## STATED GOAL:
Of the lines listed below, how many contain the string "scene"? Answer with the number alone.

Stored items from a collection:
● ● ● ●

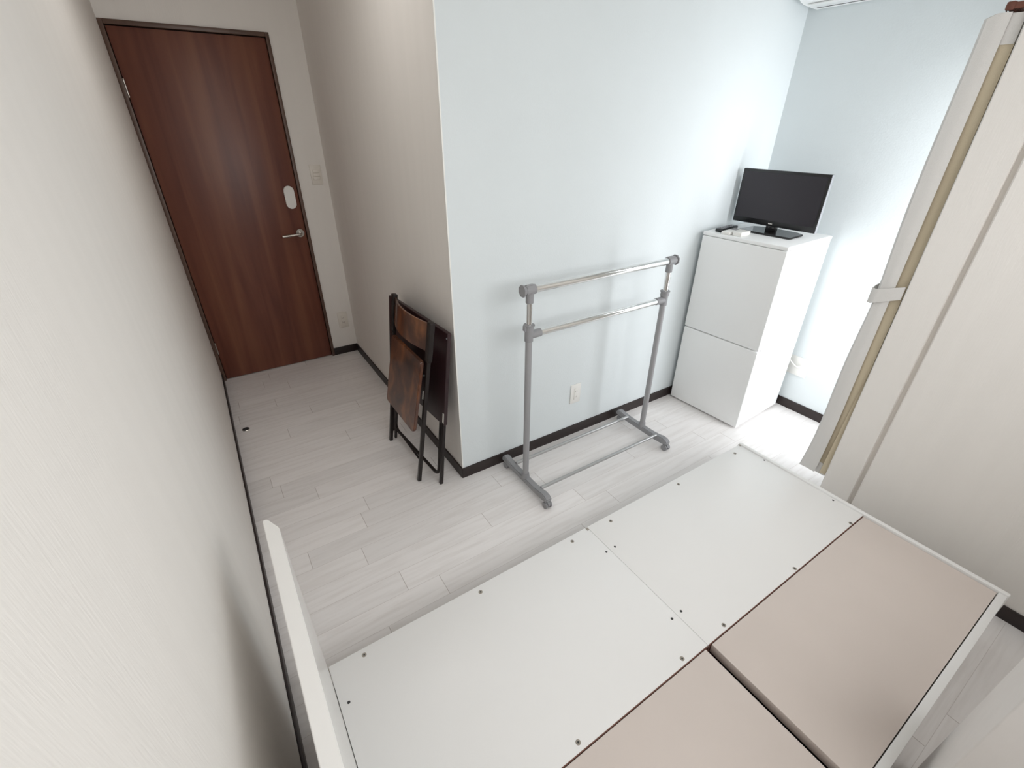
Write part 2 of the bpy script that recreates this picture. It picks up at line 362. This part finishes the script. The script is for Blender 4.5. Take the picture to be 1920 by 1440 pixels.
add_cyl(bm, (XW-0.010, -0.530, 0.296), (XW-0.036, -0.527, 0.299), 0.0085, 0.0065, bevel=0.001)
cable = thing('antenna_cable', 'thin white cable plugged into the wall socket beside the fridge', 'cable', (XW-0.011, -0.531, 0.297))
obj('plug', bm, 'white_plastic', cable)
bm = bmesh.new(); add_tube(bm, rounded_path([(XW-0.034, -0.527, 0.299), (XW-0.050, -0.515, 0.306), (XW-0.038, -0.462, 0.335), (XW-0.022, -0.40, 0.34), (XW-0.022, -0.30, 0.25), (XW-0.022, -0.28, 0.06)], 0.02), 0.0032); obj('cord', bm, 'white_plastic', cable)

# floor door-stop cup
fs = thing('door_stop_cup', 'small dark oval door catch set in the floor near the left wall', 'door stop', (-0.892, 1.074, 0))
bm = bmesh.new(); add_cyl(bm, (-0.892, 1.074, 0.0), (-0.892, 1.074, 0.003), 0.021, 0.0195, bevel=0.0006); obj('cup_plate', bm, 'steel', fs)
bm = bmesh.new(); add_cyl(bm, (-0.892, 1.074, 0.002), (-0.892, 1.074, 0.0036), 0.0175); obj('cup_recess', bm, 'hole', fs)

# ------------------------------------------------------------------ bed
ZT = 0.230
bed = thing('bed_frame', 'white bed frame without mattress, flat boards and headboard', 'bed', (0.15, -1.25, 0))
BX0, BX1, BY0, BY1 = -0.820, 1.132, -0.757, -1.745
YM = -1.309
def part(name, m, a, b, bevel=0.001, label=None, parent=None):
    return obj(name, B(a, b, bevel=bevel), m, parent or bed, label=label)
# headboard with clipped corner
bm = bmesh.new()
hx0, hx1 = -0.850, -0.8215
add_prism(bm, [(hx0, -0.747), (hx0+0.010, -0.747), (hx1, -0.787), (hx1, -1.795), (hx0, -1.795)], 0.0, 0.822, bevel=0.0012)
obj('headboard', bm, 'bed_gloss', bed)
d1 = part('deck_panel', 'bed_white', (BX0, BY0, ZT-0.018), (0.1555, YM, ZT), 0.0008)
d2 = part('deck_panel', 'bed_white', (0.1567, BY0, ZT-0.018), (BX1-0.001, YM, ZT), 0.0008)
for x0, x1, d in ((BX0, 0.1555, d1), (0.1567, BX1-0.001, d2)):
    part('raw_edge', 'chip', (x0+0.004, YM-0.0022, ZT-0.030), (x1-0.002, YM-0.0002, ZT-0.0010), 0.0, 'reddish brown raw board edge', d)
part('lid', 'lid', (0.1695, YM-0.0040, ZT-0.038), (BX1-0.0045, -1.7210, ZT-0.002), 0.0015, 'beige storage lid nearest the foot end')
part('lid', 'lid', (BX0+0.002, YM-0.0040, ZT-0.038), (0.1410, -1.7210, ZT-0.002), 0.0015, 'beige storage lid nearest the headboard')
part('side_rail', 'bed_white', (BX0, -1.7235, 0.0), (BX1, -1.745, ZT+0.001), 0.0015)
part('side_rail', 'bed_white', (BX0, BY0-0.022, 0.05), (BX1, BY0-0.040, ZT-0.018), 0.001)
part('foot_board', 'bed_white', (BX1, -0.752, 0.0), (BX1+0.020, -1.750, ZT+0.006), 0.006)
part('centre_divider', 'chip', (BX0+0.01, YM-0.002, 0.02), (BX1-0.01, YM+0.018, ZT-0.032), 0.0)
part('cross_divider', 'chip', (0.147, YM-0.004, 0.02), (0.163, -1.72, ZT-0.060), 0.0)
part('base_board', 'hole', (BX0+0.01, BY0-0.06, 0.012), (BX1-0.01, -1.72, 0.022), 0.0)
for x in (-0.60, -0.10, 0.42, 0.92):
    part('support_foot', 'bed_white', (x-0.02, BY0-0.05, 0.0), (x+0.02, BY0-0.09, ZT-0.018), 0.001)
# bracket ends showing in the joints along the long edge
for x, y in ((-0.827, -0.765), (0.150, -0.763), (1.128, -0.758)):
    part('joint_bracket', 'cam_grey', (x-0.004, y-0.010, ZT-0.018), (x+0.006, y+0.004, ZT+0.0006), 0.0005)
def unproj(u, v, z):
    r = F+R2*((u-960)/FPX)-U2*((v-720)/FPX); return CAM+r*((z-CAM.z)/r.z)
caps = [(-0.640, -0.790), (-0.271, -0.789)]
for u, v in ((683, 1228), (901, 1110), (1073, 1015), (1145, 977), (1272, 908), (1378, 850), (1084, 1392), (1279, 1235), (1357, 1172), (1490, 1066), (1595, 981)):
    p = unproj(u, v, ZT); d = d1 if p.x < 0.156 else d2
    bm = bmesh.new(); add_cyl(bm, (p.x, p.y, ZT-0.004), (p.x, p.y, ZT+0.0006), 0.0072, 0.0068, bevel=0.0002)
    s = obj('screw_cap', bm, 'cam_grey', d)
    bm = bmesh.new()
    add_cyl(bm, (p.x, p.y, ZT), (p.x, p.y, ZT+0.0011), 0.0026, seg=12); obj('screw_recess', bm, 'hole', d)
for u, v in ((654, 1317), (1137, 1035), (1153, 1025), (1260, 1160), (1277, 1146), (1562, 938), (1433, 863)):
    p = unproj(u, v, ZT); d = d1 if p.x < 0.156 else d2
    bm = bmesh.new(); add_cyl(bm, (p.x, p.y, ZT-0.004), (p.x, p.y, ZT+0.0005), 0.0042, seg=16); obj('screw_hole', bm, 'hole', d)

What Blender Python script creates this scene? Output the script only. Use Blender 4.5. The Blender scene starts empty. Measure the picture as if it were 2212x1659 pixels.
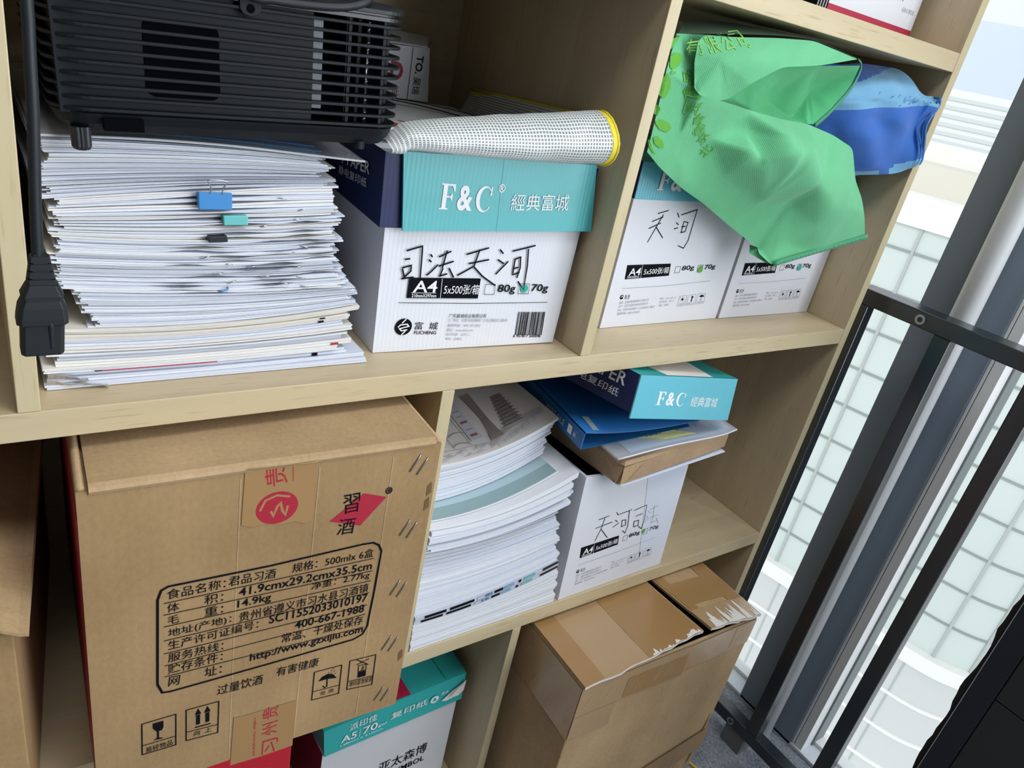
import bpy, bmesh, math, random
from mathutils import Matrix, Vector, noise
from mathutils.bvhtree import BVHTree
PI = math.pi
sc = bpy.context.scene
col = sc.collection
# ---------------------------------------------------------------- camera
cam_d = bpy.data.cameras.new('camera')
cam = bpy.data.objects.new('camera', cam_d); col.objects.link(cam)
CR = [[0.814198, -0.547996, 0.191785], [0.099039, 0.45658, 0.884153], [-0.572077, -0.700881, 0.42602]]
CP = (-1.058124, -0.543596, 0.305889)
cam.matrix_world = Matrix([[CR[0][0], CR[1][0], CR[2][0], CP[0]], [CR[0][1], CR[1][1], CR[2][1], CP[1]],
                           [CR[0][2], CR[1][2], CR[2][2], CP[2]], [0, 0, 0, 1]])
cam_d.sensor_width = 36.0
cam_d.lens = 36.0 * 1590.3 / 2212.0
cam_d.clip_start = 0.02; cam_d.clip_end = 600
sc.camera = cam
# ---------------------------------------------------------------- colour management
sc.view_settings.view_transform = 'Standard'; sc.view_settings.look = 'None'
sc.view_settings.gamma = 1.0; sc.view_settings.use_curve_mapping = False
sc.view_settings.exposure = 0.0
sc.cycles.use_denoising = True
sc.cycles.max_bounces = 8; sc.cycles.diffuse_bounces = 2; sc.cycles.transparent_max_bounces = 16
# ---------------------------------------------------------------- sky: bright hazy daylight
wd = bpy.data.worlds.new('hazy_sky'); sc.world = wd; wd.use_nodes = True
bg = wd.node_tree.nodes['Background']
bg.inputs[0].default_value = (0.90, 0.96, 1.0, 1); bg.inputs[1].default_value = 1.1
# ---------------------------------------------------------------- ceiling lamps (2.7 m above the carpet)
def area(name, loc, sx, sy, power, colour=(1, 1, 1), rot=(0, 0, 0)):
    d = bpy.data.lights.new(name, 'AREA'); d.shape = 'RECTANGLE'; d.size = sx; d.size_y = sy; d.energy = power; d.color = colour
    o = bpy.data.objects.new(name, d); o.location = loc; o.rotation_euler = rot; col.objects.link(o); return o
area('ceiling_lamp', (-0.7, -0.85, 1.80), 1.2, 0.6, 20, (.97, .98, 1))
area('ceiling_lamp', (-0.9, -2.9, 1.80), 1.2, 0.6, 4, (.97, .98, 1))
area('window_daylight', (.42, -2.40, .60), 2.2, 3.0, 120, (.94, .97, 1), (0, PI / 2, 0))        # added unseen area lamp standing in for sky light through the window wall

ZF = -0.876          # carpet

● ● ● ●

## COMPLETE ANSWER:
2